At the same time, AI confers certain “existential threats” that “could endanger the very existence of humanity,” Harris said. She noted the possibility of “AI-enabled cyberattacks at a scale beyond anything we have seen before [and] AI-formulated bioweapons that could endanger the lives of millions.” The rise of AI-enabled misinformation and disinformation also threatens to undermine democracies, Harris said.

Meanwhile, the misuse of AI systems is currently causing harm to individuals on a more personal, direct basis, Harris said. For example, a “faulty AI algorithm” can cause a senior citizen to lose health insurance, and women may be “threatened by an abusive partner with explicit, deepfake photographs,” she said, referring to the process of altering photographs so they appear to show someone other than the original subject.

“We must manage all these dangers to make sure that AI is truly safe,” Harris said.

New requirements

Among its many requirements, the 63-page order directs the Department of Commerce, through its National Institute of Standards and Technology, or NIST, to establish “guidelines and best practices with the aim of promoting consensus industry standards for developing and deploying safe, secure, and trustworthy AI systems.” NIST was given nine months to complete this task.

According to the executive order, the Department of Commerce was required to prepare a report within eight months of the order’s release pinpointing existing ways to identify and label synthetic content produced by AI systems and establishing the “authenticity and provenance of digital content, both synthetic and not synthetic, produced by the federal government or on its behalf.”


“When it comes to artificial intelligence, there is enormous potential for our country, for supporting inclusive and equitable innovation and entrepreneurship, and for solving world problems at speed and scale.”

– Kathi Vidal, undersecretary of commerce for intellectual property and director of the U.S. Patent and Trademark Office

All federal agencies having regulatory authority over critical infrastructure must assess “potential risks related to the use of AI in critical infrastructure sectors,” the order noted. To be conducted within 90 days and then annually thereafter, these assessments must evaluate “ways in which deploying AI may make critical infrastructure systems more vulnerable to critical failures, physical attacks, and cyberattacks” and “consider ways to mitigate these vulnerabilities.”
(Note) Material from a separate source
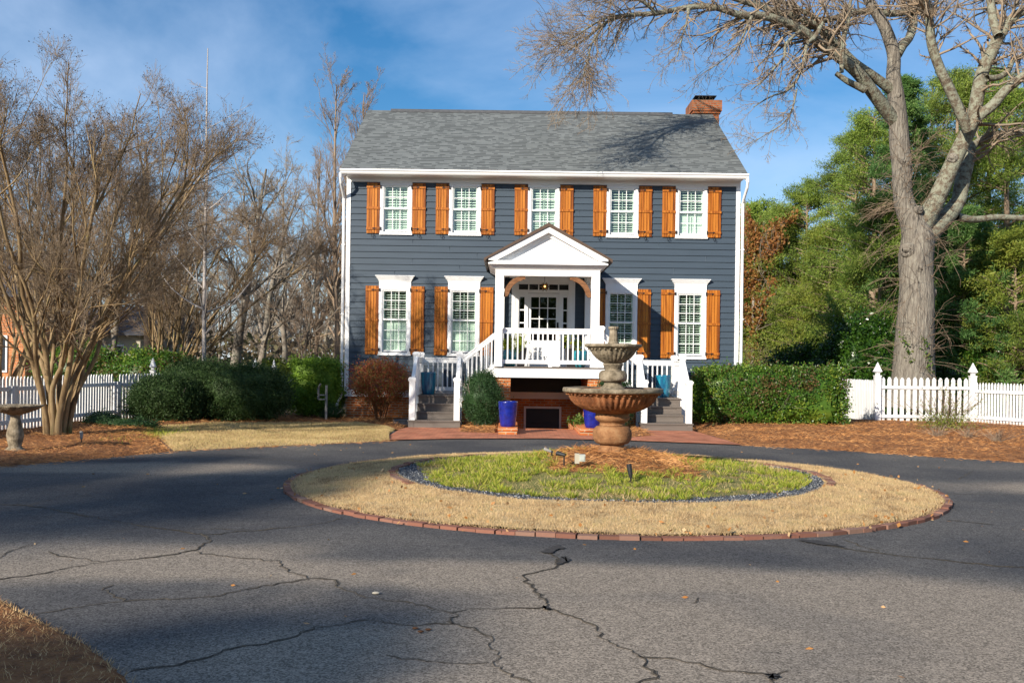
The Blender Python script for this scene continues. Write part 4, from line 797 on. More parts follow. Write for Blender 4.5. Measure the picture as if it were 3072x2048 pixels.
cen = np.array([q.x+.12, 26.6, FZ+.58])+r_.normal(size=(12, 3))*[.13, .09, .09]; leafobj('foliage', 'yplant', clumps(r_, cen, 1100, .05), .05, .028, t, r_)
q2 = at(1740, 1060, 26.6); t = thing('potted_plant', 'sparse yellow green plant in the turquoise pot right of the door', 'plant', (q2.x, 26.6, FZ+.4))
cen = np.array([q2.x, 26.6, FZ+.56])+r_.normal(size=(8, 3))*[.08, .07, .12]; leafobj('foliage', 'yplant', clumps(r_, cen, 380, .035), .05, .026, t, r_)
# low brick walls with cobalt pots
for xa, xb, lb_ in ((-.30, .14, 'low brick wall under the left cobalt pot beside the basement steps'), (1.62, 2.06, 'low brick wall under the right cobalt pot beside the basement steps')):
    b = MB().box(xa, xb, 23.45, 25.9, 0, .1).box(xa-.012, xb+.012, 23.43, 25.92, .102, .18); tag(b.build('low_brick_wall', 'brick'), lb_, 'brick wall', 'low brick walls beside the basement steps')
pot('glazed_pot', 'cobalt blue pot on the low brick wall left of the basement steps', 'cobalt pots on the low brick walls', -.08, 23.75, .18, .60, .225, 'cobalt', tall, tex=.012)
pot('glazed_pot', 'cobalt blue pot partly hidden behind the fountain base', 'cobalt pots on the low brick walls', 1.93, 23.75, .18, .60, .225, 'cobalt', tall, tex=.012)
cen = np.array([1.75, 25.4, .22])+r_.normal(size=(20, 3))*[.12, .25, .03]; P = clumps(r_, cen, 900, .05)
V, Q = leaves(r_, P, .05, .04); tag(mkmesh('ivy_plant', V, quads=Q, m='ivy'), 'variegated ivy spilling over the right low brick wall', 'ivy')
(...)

The order invokes the Defense Production Act, the 1950 law that authorizes the president to mobilize domestic industry to help ensure national defense. Under the aegis of the act, the Department of Commerce, within 90 days, must implement measures “to ensure and verify the continuous availability of safe, reliable, and effective AI.”

To this end, the Department of Commerce is requiring companies developing AI systems to report the steps they are taking to test their models and protect them from theft.

Addressing bias in AI

The executive order is a great starting point for ensuring the safe development and use of AI, said Mrinal Karvir, the senior AI software engineering manager for Intel Corp., who teaches a course on the responsible use of AI in SWE’s Advance Learning Center. However, in terms of addressing bias within AI, Karvir said, the order could go further. “I don’t see anything very specific to companies that are developing the technology in terms of bias.”
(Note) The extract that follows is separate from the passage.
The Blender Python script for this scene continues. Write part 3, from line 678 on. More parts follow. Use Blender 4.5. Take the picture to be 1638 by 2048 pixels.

Because they reflect the data used to train them, AI systems can manifest, and sometimes amplify, biases present in society, including gender- and race-based biases. With the executive order, the White House intends for federal agencies to take the lead when it comes to identifying and rooting out biases inherent in AI, Karvir said. “I think the approach they’re taking is to first implement in-house and [then] role model those best practices.”

However, the absence of a common framework among the agencies could hamper efforts to address bias in AI, Karvir said. “Each agency or each organization will have their own way of addressing the bias, so there might be inconsistencies.”

Despite this possible limitation, the order represents progress overall, Karvir said. “It’s definitely a very positive step forward.”